I didn't understand why my parents wouldn't let me participate in an evening walk with homemade paper lamps in early November. I had no idea what the Glorious October Revolution was about, or even why the walk was organized in November. I just wanted to make my own light, but I was told "maybe on another occasion".
For quite some time, I thought "communist" was an insult that meant something like dirty, sleazy, or insidious. I also understood that the word was not to be spoken outside family members.
I haven't felt particularly old until earlier this year, when my mother commented on my beard (of all things) getting some grey hairs. I thought they might be just pale blonde :(
I was born too late to explore the world, and too early to explore the galaxy, but perhaps at the right time to witness some tremendous changes around me. It's almost incomprehensible to me how much of mental distance there is in some regards between myself and "kids" who are just a decade younger.

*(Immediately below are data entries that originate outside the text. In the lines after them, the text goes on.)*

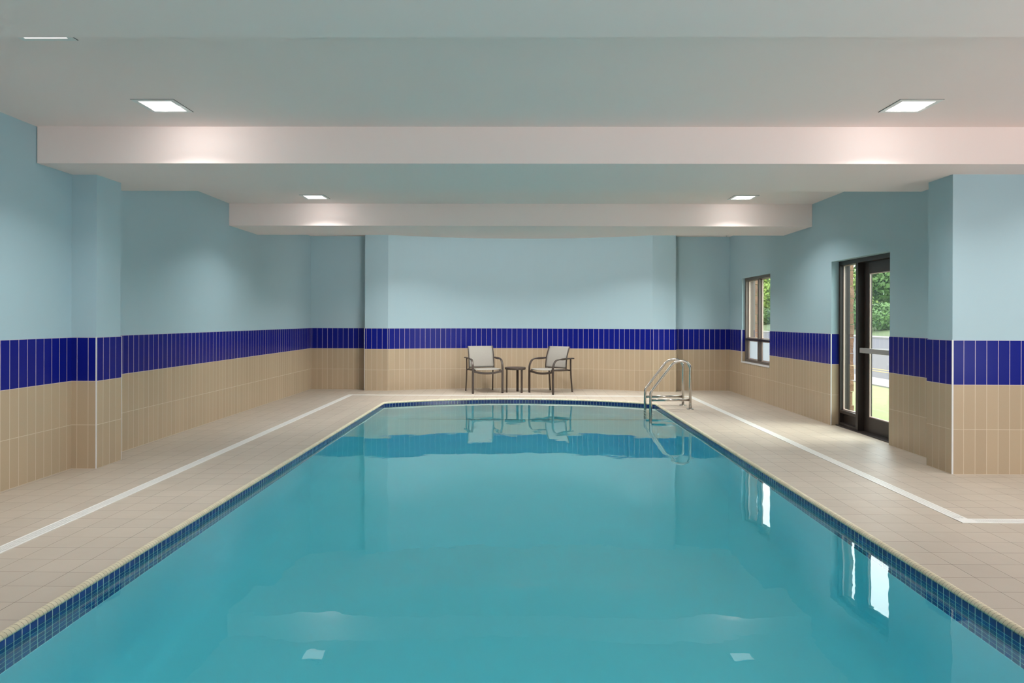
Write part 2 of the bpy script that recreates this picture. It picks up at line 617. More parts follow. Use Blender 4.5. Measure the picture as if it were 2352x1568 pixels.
# white metal corner strips
def strip(name, x, y, dx, dy, z0=0.0, z1=ZT3 + 0.004, w=0.012):
    bm = bmesh.new()
    box(bm, min(x, x + dx * w) - 0.001, max(x, x + dx * w) + 0.001, min(y, y + dy * w) - 0.001, max(y, y + dy * w) + 0.001, z0, z1, bevel=0.0008)
    return struct(link_mesh(name, bm, M['strip']))
strip('trim_1', XP - 0.0, 6.57, -0.8, 0.4)
strip('trim_2', XPR, 6.51, 1.1, 0.4)
strip('trim_3', XR, DY0 - 0.006, 1, 0.5, 0, ZT3)
strip('trim_4', XR, WY0 - 0.006, 1, 0.5, WZ0, ZT3)
strip('trim_5', -3.067, YF, 0.5, 0.5)
strip('trim_6', XP, 6.985, -0.5, -0.5)

# ------------------------------------------------------------------ ceiling and beams
bm = bmesh.new()
box(bm, XL - 0.2, XA + 0.2, Y0 - 0.2, 6.7, ZC, ZC + 0.15)
box(bm, XL - 0.2, 4.43, 6.7, 14.8, ZC, ZC + 0.15)
struct(link_mesh('ceiling', bm, M['ceiling']))
for i, (ya, yb, xa, xb) in enumerate(((-2.0, -0.7, XL, XA), (2.06, 3.365, XL, XA), (6.091, 7.397, XL, XA), (10.146, 11.248, XL, XR))):
    bm = bmesh.new()
    if i == 2:
        # the part over the side bay stops at the bay wall
        vs = [(XL, 6.091), (XA, 6.091), (XA, 6.52), (XR + 0.006, 6.52), (XR + 0.006, 7.397), (XL, 7.397)]
        lo = [bm.verts.new((x, y, ZS)) for x, y in vs]; hi = [bm.verts.new((x, y, ZC + 0.01)) for x, y in vs]
        bm.faces.new(list(reversed(lo))); bm.faces.new(hi)
        for k in range(6):
            bm.faces.new((lo[k], lo[(k + 1) % 6], hi[(k + 1) % 6], hi[k]))
    else:
        box(bm, xa - 0.006, xb + 0.006, ya, yb, ZS, ZC + 0.01)
    o = struct(link_mesh('ceiling_beam', bm, M['ceiling']))

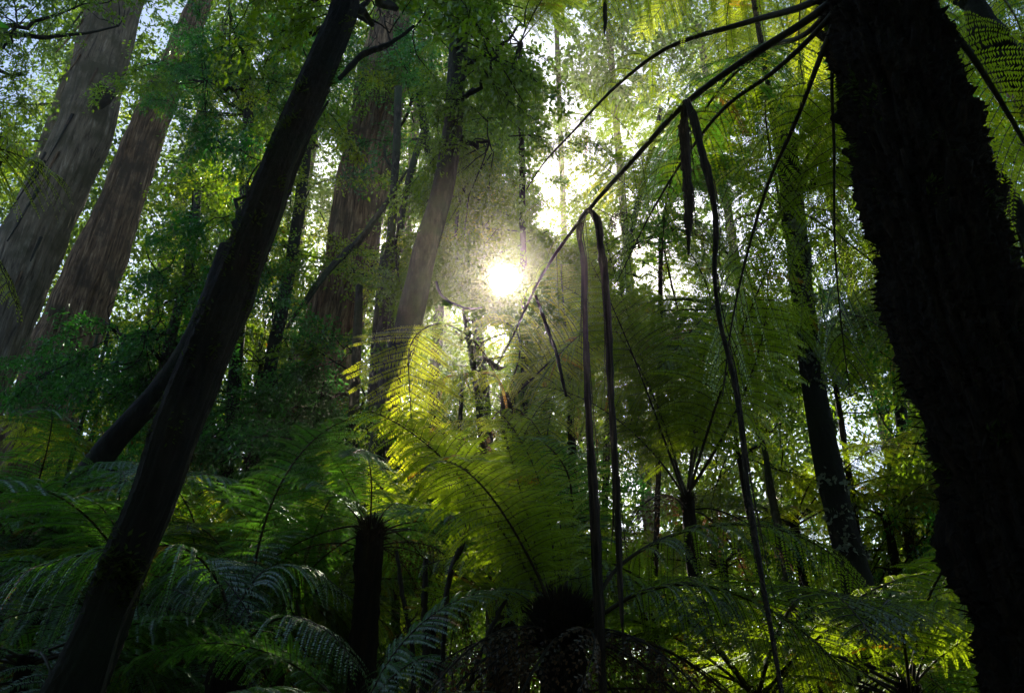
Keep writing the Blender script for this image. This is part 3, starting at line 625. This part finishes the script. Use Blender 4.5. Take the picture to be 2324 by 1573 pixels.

Also, if you've been born post 2000, you're a kindergartener to me.
Azaran on 30/8/2017 at 06:22
I'm so old I remember the dialup era, when it took about 10 hours to download an 8 MB file from the Internet
Medlar on 31/8/2017 at 00:10
I'm so old I remember the first digital calculator some future geek bought to school and I was sat in front of a black and white tv when England won the football world cup. On the same tv watched Armstrong and Aldrin walk the moon. One of my chores was to pick up after the milk mans horse... I was free to roam the deepest darkest depths of Cornwall with little to no parental control. Coastal fishing trips for days at a time, hitch hiking "up country" and back... Happy days...
PigLick on 31/8/2017 at 05:12
Lots of exploring smugglers caves I bet!